Police probe into foundation providing illegal adoption
Police probe into foundation providing illegal adoption
Evi Mariani
The Jakarta Post/Jakarta
Working on a tip, the Jakarta Police and the City Social Agency
have opened an investigation into a foundation that allegedly
placed more than 100 children in illegal adoptions.
"We are searching for more information but we haven't named
any suspect yet," city police detectives chief Sr. Comr. Mathius
Salempang said on Thursday. He refused to identify the
foundation.
According to media reports, the City Social Agency has
recently closed two orphanage run by the Pancaran Kasih
Foundation, which has been operating for 20 years. The agency
also took over 20 babies under the age of two and 77 school-aged
children from the orphanages.
The agency's head of children affairs, Afrinaldi, confirmed
the reports but refused to confirm the details.
Police sources said the social agency filed a police report on
Wednesday after its official partner in providing adoptions, the
Sayap Ibu Foundation, informed it of an unregistered foundation
in Kampung Ambon, East Jakarta.
According to the report, a Sayap Ibu employee, Sucipto, met
with a Singaporean in early November who was considering adopting
a four-month-old girl from Pancaran Kasih.
Following up on the report, two social agency officials
pretended to be a couple looking to adopt a baby.

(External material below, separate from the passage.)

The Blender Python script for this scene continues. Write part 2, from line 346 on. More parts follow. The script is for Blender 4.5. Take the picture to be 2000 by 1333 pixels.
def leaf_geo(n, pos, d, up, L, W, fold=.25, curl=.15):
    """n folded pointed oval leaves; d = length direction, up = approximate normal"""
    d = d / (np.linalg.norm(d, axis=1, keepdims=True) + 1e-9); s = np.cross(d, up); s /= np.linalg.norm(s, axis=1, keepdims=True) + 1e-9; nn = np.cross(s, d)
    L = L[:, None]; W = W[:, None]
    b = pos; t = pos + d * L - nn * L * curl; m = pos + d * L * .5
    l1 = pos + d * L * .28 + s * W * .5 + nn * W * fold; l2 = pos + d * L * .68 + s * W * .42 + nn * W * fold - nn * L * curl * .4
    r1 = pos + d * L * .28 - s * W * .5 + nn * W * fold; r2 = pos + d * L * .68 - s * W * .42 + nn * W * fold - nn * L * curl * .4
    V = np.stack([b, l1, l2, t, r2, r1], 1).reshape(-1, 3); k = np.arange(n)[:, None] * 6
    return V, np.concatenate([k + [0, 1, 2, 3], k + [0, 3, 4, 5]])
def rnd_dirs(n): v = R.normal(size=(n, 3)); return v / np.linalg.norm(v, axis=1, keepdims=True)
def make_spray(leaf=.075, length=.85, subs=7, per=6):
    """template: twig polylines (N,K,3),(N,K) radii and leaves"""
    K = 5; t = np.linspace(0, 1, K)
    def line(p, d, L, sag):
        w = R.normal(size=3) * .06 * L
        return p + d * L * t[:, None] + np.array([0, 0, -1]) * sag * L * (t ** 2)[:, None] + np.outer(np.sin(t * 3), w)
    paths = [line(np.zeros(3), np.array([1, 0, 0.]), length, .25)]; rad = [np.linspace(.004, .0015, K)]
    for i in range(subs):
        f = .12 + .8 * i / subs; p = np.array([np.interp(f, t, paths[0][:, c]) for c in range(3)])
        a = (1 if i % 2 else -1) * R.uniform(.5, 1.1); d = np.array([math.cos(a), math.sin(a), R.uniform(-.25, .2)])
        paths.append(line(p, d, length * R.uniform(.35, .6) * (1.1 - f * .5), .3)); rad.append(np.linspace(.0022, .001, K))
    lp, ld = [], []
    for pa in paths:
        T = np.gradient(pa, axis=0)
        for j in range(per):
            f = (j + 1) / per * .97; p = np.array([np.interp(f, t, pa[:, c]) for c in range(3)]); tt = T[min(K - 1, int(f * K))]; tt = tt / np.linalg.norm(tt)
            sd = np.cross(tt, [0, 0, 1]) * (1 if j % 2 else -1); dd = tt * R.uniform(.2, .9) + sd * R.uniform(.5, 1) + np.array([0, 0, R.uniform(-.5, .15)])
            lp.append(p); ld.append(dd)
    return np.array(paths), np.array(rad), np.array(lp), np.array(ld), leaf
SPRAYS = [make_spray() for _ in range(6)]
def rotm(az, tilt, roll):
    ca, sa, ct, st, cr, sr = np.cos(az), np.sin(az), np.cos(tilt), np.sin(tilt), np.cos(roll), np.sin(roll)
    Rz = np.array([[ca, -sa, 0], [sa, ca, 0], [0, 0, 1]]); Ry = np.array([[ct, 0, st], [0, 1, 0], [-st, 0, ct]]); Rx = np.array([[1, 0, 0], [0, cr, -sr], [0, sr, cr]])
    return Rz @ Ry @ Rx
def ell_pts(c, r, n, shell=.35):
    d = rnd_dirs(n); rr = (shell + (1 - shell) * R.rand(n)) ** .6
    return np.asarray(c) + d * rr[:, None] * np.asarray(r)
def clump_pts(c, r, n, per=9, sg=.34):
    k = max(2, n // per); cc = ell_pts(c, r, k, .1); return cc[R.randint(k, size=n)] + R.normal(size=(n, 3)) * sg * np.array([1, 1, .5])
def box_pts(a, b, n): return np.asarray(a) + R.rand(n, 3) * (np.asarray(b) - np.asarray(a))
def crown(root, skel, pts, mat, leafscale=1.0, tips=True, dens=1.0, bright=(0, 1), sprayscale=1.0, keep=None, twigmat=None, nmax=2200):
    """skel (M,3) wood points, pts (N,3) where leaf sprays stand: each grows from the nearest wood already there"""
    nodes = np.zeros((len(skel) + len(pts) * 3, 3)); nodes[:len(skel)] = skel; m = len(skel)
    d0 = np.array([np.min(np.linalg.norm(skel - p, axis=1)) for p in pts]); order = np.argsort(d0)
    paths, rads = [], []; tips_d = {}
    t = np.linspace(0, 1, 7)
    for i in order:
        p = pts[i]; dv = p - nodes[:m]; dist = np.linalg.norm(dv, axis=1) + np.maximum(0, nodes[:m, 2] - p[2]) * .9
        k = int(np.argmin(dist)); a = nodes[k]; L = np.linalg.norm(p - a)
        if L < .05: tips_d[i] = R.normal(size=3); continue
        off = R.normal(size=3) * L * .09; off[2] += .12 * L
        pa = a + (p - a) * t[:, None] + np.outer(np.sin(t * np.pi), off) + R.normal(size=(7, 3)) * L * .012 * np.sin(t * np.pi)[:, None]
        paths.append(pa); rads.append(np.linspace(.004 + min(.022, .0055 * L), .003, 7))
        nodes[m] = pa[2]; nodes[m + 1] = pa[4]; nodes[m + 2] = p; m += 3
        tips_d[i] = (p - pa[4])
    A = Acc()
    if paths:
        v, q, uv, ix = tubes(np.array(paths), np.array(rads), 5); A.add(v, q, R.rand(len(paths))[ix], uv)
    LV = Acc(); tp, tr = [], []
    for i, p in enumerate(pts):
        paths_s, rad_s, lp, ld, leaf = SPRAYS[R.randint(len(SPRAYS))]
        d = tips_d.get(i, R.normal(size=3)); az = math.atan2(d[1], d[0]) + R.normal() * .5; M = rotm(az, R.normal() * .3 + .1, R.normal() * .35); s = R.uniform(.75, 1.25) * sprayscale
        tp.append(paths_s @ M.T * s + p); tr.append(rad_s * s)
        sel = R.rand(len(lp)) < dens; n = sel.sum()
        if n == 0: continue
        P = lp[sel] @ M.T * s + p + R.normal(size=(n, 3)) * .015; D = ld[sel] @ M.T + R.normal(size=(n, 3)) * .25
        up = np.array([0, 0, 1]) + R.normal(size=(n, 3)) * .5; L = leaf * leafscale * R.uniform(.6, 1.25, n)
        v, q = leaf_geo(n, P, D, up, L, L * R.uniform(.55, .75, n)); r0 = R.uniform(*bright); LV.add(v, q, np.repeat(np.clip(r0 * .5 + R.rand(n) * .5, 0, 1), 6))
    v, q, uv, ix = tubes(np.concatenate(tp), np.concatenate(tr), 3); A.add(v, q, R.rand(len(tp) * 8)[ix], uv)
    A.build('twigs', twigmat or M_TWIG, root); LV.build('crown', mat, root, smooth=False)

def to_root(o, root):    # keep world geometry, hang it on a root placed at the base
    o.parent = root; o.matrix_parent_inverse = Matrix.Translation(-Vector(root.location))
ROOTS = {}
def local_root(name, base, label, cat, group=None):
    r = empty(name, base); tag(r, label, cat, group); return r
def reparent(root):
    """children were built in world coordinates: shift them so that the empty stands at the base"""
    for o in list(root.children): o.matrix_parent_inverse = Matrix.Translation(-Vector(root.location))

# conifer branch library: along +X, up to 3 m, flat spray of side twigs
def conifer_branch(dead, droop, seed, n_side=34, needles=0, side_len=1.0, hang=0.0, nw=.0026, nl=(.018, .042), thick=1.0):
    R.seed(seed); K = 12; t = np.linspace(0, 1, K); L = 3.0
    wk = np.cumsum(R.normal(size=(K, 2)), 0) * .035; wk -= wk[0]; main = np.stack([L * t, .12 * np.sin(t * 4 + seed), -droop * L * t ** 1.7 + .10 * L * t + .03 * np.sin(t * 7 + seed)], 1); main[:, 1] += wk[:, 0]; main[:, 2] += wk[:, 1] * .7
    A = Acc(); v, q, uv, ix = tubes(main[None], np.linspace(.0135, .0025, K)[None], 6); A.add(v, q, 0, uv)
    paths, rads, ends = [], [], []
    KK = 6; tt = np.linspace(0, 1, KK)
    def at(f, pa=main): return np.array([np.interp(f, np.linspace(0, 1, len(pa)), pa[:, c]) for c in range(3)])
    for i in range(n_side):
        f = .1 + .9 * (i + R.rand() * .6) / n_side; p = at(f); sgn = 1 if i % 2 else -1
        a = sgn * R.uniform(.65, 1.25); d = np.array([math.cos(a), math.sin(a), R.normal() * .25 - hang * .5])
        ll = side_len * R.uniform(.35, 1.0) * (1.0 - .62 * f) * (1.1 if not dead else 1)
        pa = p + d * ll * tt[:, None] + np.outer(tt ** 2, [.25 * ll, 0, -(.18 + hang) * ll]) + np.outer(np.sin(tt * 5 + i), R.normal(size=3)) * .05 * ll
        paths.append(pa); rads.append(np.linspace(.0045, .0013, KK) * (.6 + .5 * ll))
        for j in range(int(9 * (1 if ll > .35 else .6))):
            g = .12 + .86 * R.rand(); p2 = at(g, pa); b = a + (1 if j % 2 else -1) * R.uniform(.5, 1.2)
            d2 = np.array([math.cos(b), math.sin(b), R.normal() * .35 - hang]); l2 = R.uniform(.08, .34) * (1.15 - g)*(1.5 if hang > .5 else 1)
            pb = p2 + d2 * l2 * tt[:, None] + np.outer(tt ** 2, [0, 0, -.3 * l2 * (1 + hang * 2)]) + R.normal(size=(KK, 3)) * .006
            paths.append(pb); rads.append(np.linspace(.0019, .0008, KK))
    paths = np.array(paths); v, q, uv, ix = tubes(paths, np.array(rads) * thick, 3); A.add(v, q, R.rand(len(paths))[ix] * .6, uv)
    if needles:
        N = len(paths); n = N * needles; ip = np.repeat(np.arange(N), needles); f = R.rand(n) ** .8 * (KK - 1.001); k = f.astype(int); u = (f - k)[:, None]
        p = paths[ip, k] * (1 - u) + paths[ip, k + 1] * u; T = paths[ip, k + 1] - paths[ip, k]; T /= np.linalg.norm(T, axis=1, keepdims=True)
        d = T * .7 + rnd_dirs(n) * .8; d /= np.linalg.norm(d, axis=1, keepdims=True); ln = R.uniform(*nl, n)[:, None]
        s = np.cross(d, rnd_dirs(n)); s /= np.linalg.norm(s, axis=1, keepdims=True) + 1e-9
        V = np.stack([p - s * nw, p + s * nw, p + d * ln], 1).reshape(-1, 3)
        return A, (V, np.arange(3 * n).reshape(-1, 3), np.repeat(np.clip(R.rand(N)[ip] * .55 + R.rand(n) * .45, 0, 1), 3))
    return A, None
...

They went to
the foundation's office in East Jakarta on Nov. 6.
They were told to contact the foundation owner, who could
arrange the adoption documents for them. However, the officials
were unable to reach her.
The social agency on Thursday took nine babies aged between
two and four weeks and 33 school-aged children from the Kampung
Ambon premises, and another 11 babies aged between two months and
two years and 44 school-aged children from the foundation's other
orphanage in Cinere, South Jakarta.
Police arrested two people in June and charged them with being
members of a syndicate trafficking babies to Singapore. There are
no indications these two are connected to this latest case.
Many would-be parents prefer to adopt babies illegally because
of the lengthy process of legal adoptions.
Afrinaldi said the lengthy procedures, stipulated in a 1993
ministerial decree, were required to protect the children.